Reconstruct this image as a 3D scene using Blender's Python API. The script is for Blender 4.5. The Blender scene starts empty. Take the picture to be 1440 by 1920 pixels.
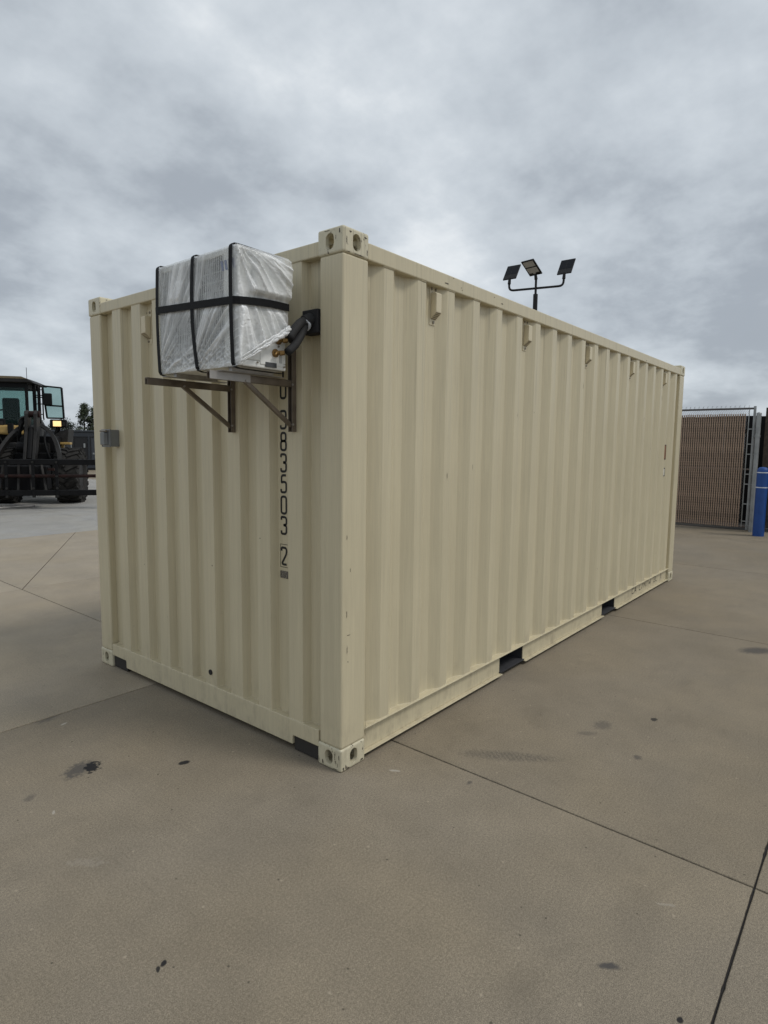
import bpy, bmesh, math, random
from mathutils import Vector, Matrix, noise
random.seed(7)
SC = bpy.context.scene
COL = SC.collection
R = math.radians

# ------------------------------------------------------------------ camera
cam = bpy.data.objects.new('camera', bpy.data.cameras.new('camera'))
COL.objects.link(cam)
cam.location = (-2.14, -1.9999, 1.6221)
cam.rotation_euler = (1.465, -0.0112, -0.8863)
cam.data.sensor_fit = 'VERTICAL'
cam.data.sensor_height = 24.0
cam.data.lens = 1157.04 / 1920 * 24.0
cam.data.clip_start = 0.05
cam.data.clip_end = 2000
SC.camera = cam

# ------------------------------------------------------------------ sky, sun, exposure
SUN_EL, SUN_DIR = R(52), Vector((0.21, -0.54, 0.82)).normalized()
world = bpy.data.worlds.new('World'); SC.world = world; world.use_nodes = True
wn, wl = world.node_tree.nodes, world.node_tree.links
wn.clear()
def W(t, **kw):
    n = wn.new(t)
    for k, v in kw.items(): setattr(n, k, v)
    return n
wout = W('ShaderNodeOutputWorld'); bg = W('ShaderNodeBackground')
sky = W('ShaderNodeTexSky', sky_type='NISHITA', sun_disc=False)
sky.sun_elevation = math.asin(SUN_DIR.z); sky.sun_rotation = math.atan2(SUN_DIR.x, SUN_DIR.y)
tc = W('ShaderNodeTexCoord'); sep = W('ShaderNodeSeparateXYZ')
wl.new(tc.outputs['Generated'], sep.inputs[0])
def wmath(op, a, b=None, clamp=False):
    n = W('ShaderNodeMath', operation=op, use_clamp=clamp)
    for i, v in enumerate((a, b)):
        if v is None: continue
        if isinstance(v, (int, float)): n.inputs[i].default_value = v
        else: wl.new(v, n.inputs[i])
    return n.outputs[0]
zc = wmath('ADD', wmath('MAXIMUM', sep.outputs['Z'], 0.0), 0.34)
comb = W('ShaderNodeCombineXYZ')
wl.new(wmath('DIVIDE', sep.outputs['X'], zc), comb.inputs[0])
wl.new(wmath('DIVIDE', sep.outputs['Y'], zc), comb.inputs[1])
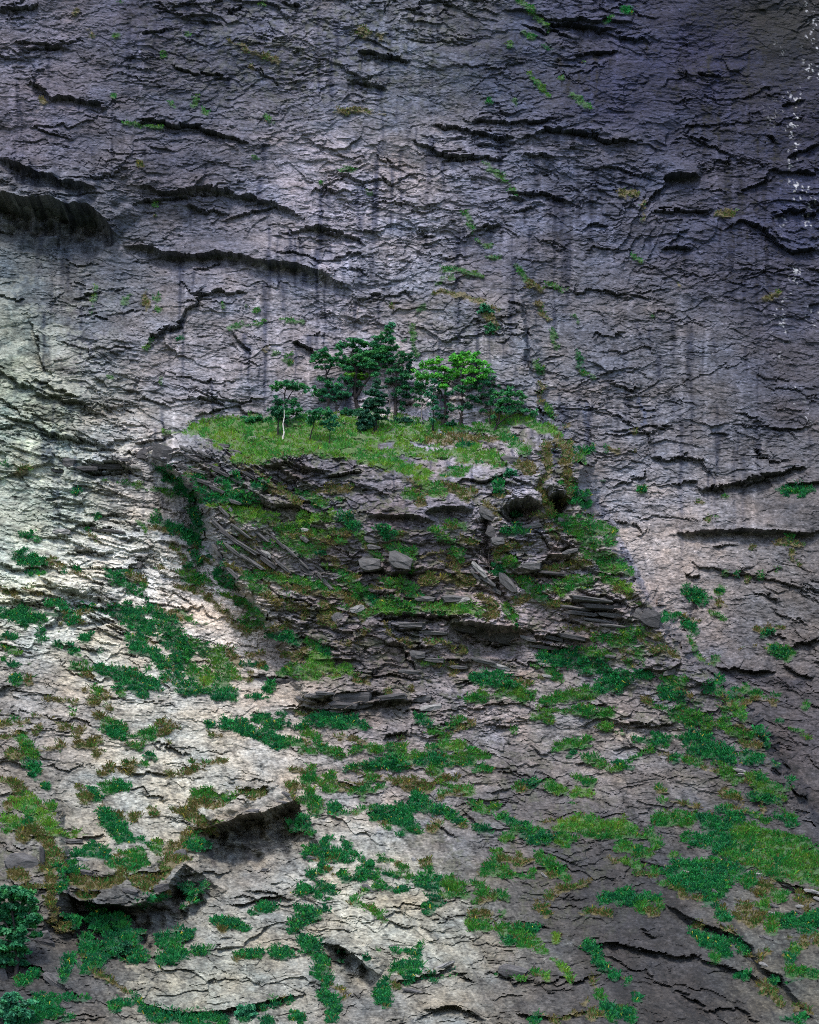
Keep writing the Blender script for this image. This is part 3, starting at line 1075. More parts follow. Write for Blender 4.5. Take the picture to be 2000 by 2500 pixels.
# gully left of the buttress, chimney in its middle
def seg_field(pts, want_d=False, pad=60, calm=False):
    """yield (window, distance to the polyline, signed side, position along, half width)"""
    out = []
    n = len(pts); tot = 0; ln = []
    for i in range(n - 1):
        d = math.hypot(pts[i+1][0] - pts[i][0], pts[i+1][1] - pts[i][1]); ln.append(d); tot += d
    us = [p[0] for p in pts]; vs = [p[1] for p in pts]
    i0, i1 = np.searchsorted(U, [min(us) - pad, max(us) + pad]); j0, j1 = np.searchsorted(V, [min(vs) - pad, max(vs) + pad])
    if i1 <= i0 or j1 <= j0: return None
    W = (slice(j0, j1), slice(i0, i1)); X = (ud_s if calm else ud)[W]; Y = (vd_s if calm else vd)[W]
    best = np.full(X.shape, 1e9, np.float32); side = np.zeros_like(best); al = np.zeros_like(best); hw = np.ones_like(best)
    acc = 0
    if n == 1:
        p = pts[0]; return W, np.hypot(X - p[0], Y - p[1]), side, al, np.full_like(best, p[2] if len(p) > 2 else 1)
    for i in range(n - 1):
        a, c = pts[i], pts[i+1]; dx, dy = c[0] - a[0], c[1] - a[1]; l2 = dx*dx + dy*dy + 1e-6
        tt = np.clip(((X - a[0])*dx + (Y - a[1])*dy)/l2, 0, 1)
        ex = X - (a[0] + tt*dx); ey = Y - (a[1] + tt*dy); d = np.hypot(ex, ey)
        m = d < best; best = np.where(m, d, best)
        crs = dx*ey - dy*ex; sg = -np.sign(crs)*(1 if dx >= 0 else -1)     # + above the edge
        side = np.where(m, sg, side); al = np.where(m, (acc + tt*ln[i])/tot, al)
        if len(a) > 2: hw = np.where(m, a[2] + (c[2] - a[2])*tt, hw)
        acc += ln[i]
    return W, best, side, al, hw
def parse(line): return [tuple(float(x) for x in q.split(',')) for q in line.split()]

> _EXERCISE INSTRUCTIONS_
Leave the images out and output the remaining material exactly as it stands.

> _THE RESPONSE_
Reconstruct this image as a 3D scene using Blender's Python API. The script is for Blender 4.5. The Blender scene starts empty. Take the picture to be 1440 by 1920 pixels.
import bpy, bmesh, math, random
from mathutils import Vector, Matrix, noise
random.seed(7)
SC = bpy.context.scene
COL = SC.collection
R = math.radians

# ------------------------------------------------------------------ camera
cam = bpy.data.objects.new('camera', bpy.data.cameras.new('camera'))
COL.objects.link(cam)
cam.location = (-2.14, -1.9999, 1.6221)
cam.rotation_euler = (1.465, -0.0112, -0.8863)
cam.data.sensor_fit = 'VERTICAL'
cam.data.sensor_height = 24.0
cam.data.lens = 1157.04 / 1920 * 24.0
cam.data.clip_start = 0.05
cam.data.clip_end = 2000
SC.camera = cam

# ------------------------------------------------------------------ sky, sun, exposure
SUN_EL, SUN_DIR = R(52), Vector((0.21, -0.54, 0.82)).normalized()
world = bpy.data.worlds.new('World'); SC.world = world; world.use_nodes = True
wn, wl = world.node_tree.nodes, world.node_tree.links
wn.clear()
def W(t, **kw):
    n = wn.new(t)
    for k, v in kw.items(): setattr(n, k, v)
    return n
wout = W('ShaderNodeOutputWorld'); bg = W('ShaderNodeBackground')
sky = W('ShaderNodeTexSky', sky_type='NISHITA', sun_disc=False)
sky.sun_elevation = math.asin(SUN_DIR.z); sky.sun_rotation = math.atan2(SUN_DIR.x, SUN_DIR.y)
tc = W('ShaderNodeTexCoord'); sep = W('ShaderNodeSeparateXYZ')
wl.new(tc.outputs['Generated'], sep.inputs[0])
def wmath(op, a, b=None, clamp=False):
    n = W('ShaderNodeMath', operation=op, use_clamp=clamp)
    for i, v in enumerate((a, b)):
        if v is None: continue
        if isinstance(v, (int, float)): n.inputs[i].default_value = v
        else: wl.new(v, n.inputs[i])
    return n.outputs[0]
zc = wmath('ADD', wmath('MAXIMUM', sep.outputs['Z'], 0.0), 0.34)
comb = W('ShaderNodeCombineXYZ')
wl.new(wmath('DIVIDE', sep.outputs['X'], zc), comb.inputs[0])
wl.new(wmath('DIVIDE', sep.outputs['Y'], zc), comb.inputs[1])
Keep writing the Blender script for this image. This is part 3, starting at line 1075. More parts follow. Write for Blender 4.5. Take the picture to be 2000 by 2500 pixels.
# gully left of the buttress, chimney in its middle
def seg_field(pts, want_d=False, pad=60, calm=False):
    """yield (window, distance to the polyline, signed side, position along, half width)"""
    out = []
    n = len(pts); tot = 0; ln = []
    for i in range(n - 1):
        d = math.hypot(pts[i+1][0] - pts[i][0], pts[i+1][1] - pts[i][1]); ln.append(d); tot += d
    us = [p[0] for p in pts]; vs = [p[1] for p in pts]
    i0, i1 = np.searchsorted(U, [min(us) - pad, max(us) + pad]); j0, j1 = np.searchsorted(V, [min(vs) - pad, max(vs) + pad])
    if i1 <= i0 or j1 <= j0: return None
    W = (slice(j0, j1), slice(i0, i1)); X = (ud_s if calm else ud)[W]; Y = (vd_s if calm else vd)[W]
    best = np.full(X.shape, 1e9, np.float32); side = np.zeros_like(best); al = np.zeros_like(best); hw = np.ones_like(best)
    acc = 0
    if n == 1:
        p = pts[0]; return W, np.hypot(X - p[0], Y - p[1]), side, al, np.full_like(best, p[2] if len(p) > 2 else 1)
    for i in range(n - 1):
        a, c = pts[i], pts[i+1]; dx, dy = c[0] - a[0], c[1] - a[1]; l2 = dx*dx + dy*dy + 1e-6
        tt = np.clip(((X - a[0])*dx + (Y - a[1])*dy)/l2, 0, 1)
        ex = X - (a[0] + tt*dx); ey = Y - (a[1] + tt*dy); d = np.hypot(ex, ey)
        m = d < best; best = np.where(m, d, best)
        crs = dx*ey - dy*ex; sg = -np.sign(crs)*(1 if dx >= 0 else -1)     # + above the edge
        side = np.where(m, sg, side); al = np.where(m, (acc + tt*ln[i])/tot, al)
        if len(a) > 2: hw = np.where(m, a[2] + (c[2] - a[2])*tt, hw)
        acc += ln[i]
    return W, best, side, al, hw
def parse(line): return [tuple(float(x) for x in q.split(',')) for q in line.split()]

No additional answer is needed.